Когда в доме слышен детский плач, то это хнычут домовята. Если накрыть это место платком, то они перестанут плакать и начнут отвечать на вопросы о будущем. О шустром домовенке Жихарке сложена сказка:

«Жили-были в избушке кот, петух да маленький человечек — Жихарка. Кот с петухом на охоту ходили, а Жихарка домовничал: обед варил, стол накрывал, ложки раскладывал. Раскладывает да приговаривает:

— Эта простая ложка — котова, эта простая ложка — петина, а эта непростая — точеная, ручка золоченая, — эта Жихаркина. Никому ее не отдам.

Вот прослышала лиса, что в избушке Жихарка один хозяйничает, и захотелось ей Жихаркиного мясца попробовать.

Кот да петух, как уходили на охоту, всегда велели Жихарке двери запирать. Запирал Жихарка двери. Всё запирал, а один раз и забыл. Справил Жихарка все дела, обед сварил, стол накрыл, стал ложки раскладывать, да и говорит:

— Эта простая ложка — котова, эта простая ложка — петина, а эта непростая — точеная, ручка золоченая, — эта Жихаркина.

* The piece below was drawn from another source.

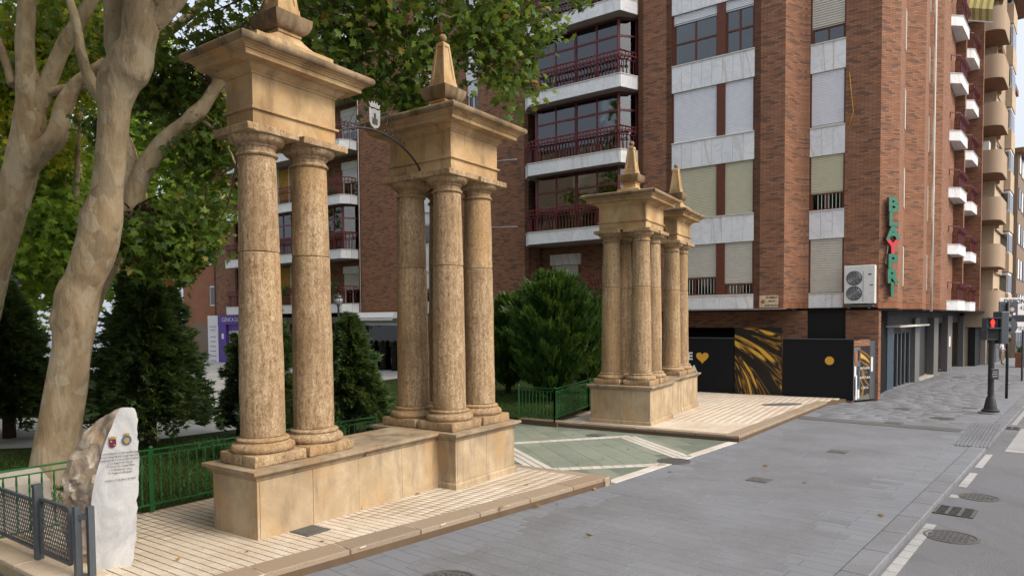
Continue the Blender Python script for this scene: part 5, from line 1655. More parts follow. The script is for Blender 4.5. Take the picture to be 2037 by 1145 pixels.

Никому ее не отдам.

Только хотел ее на стол положить, а по лестнице — топ-топ-топ.

Лиса идет!

Испугался Жихарка, с лавки соскочил, ложку на пол уронил — и поднимать некогда, — да под печку и залез. А лиса в избушку вошла, глядь туда, глядь сюда — нет Жихарки.

«Постой же, — думает лиса, — ты мне сам скажешь, где сидишь».

Пошла лиса к столу, стала ложки перебирать:

— Эта ложка простая — петина, эта ложка простая — котова. А эта ложка не простая — точеная, ручка золоченая, — эту я себе возьму.

А Жихарка-то под печкой во весь голос:

— Ай, ай, ай, не бери, тетенька, я не дам!

— Вот ты где, Жихарка!

Подбежала лиса к печке, лапку в подпечье запустила, Жихарку вытащила, на спину перекинула, да в лес.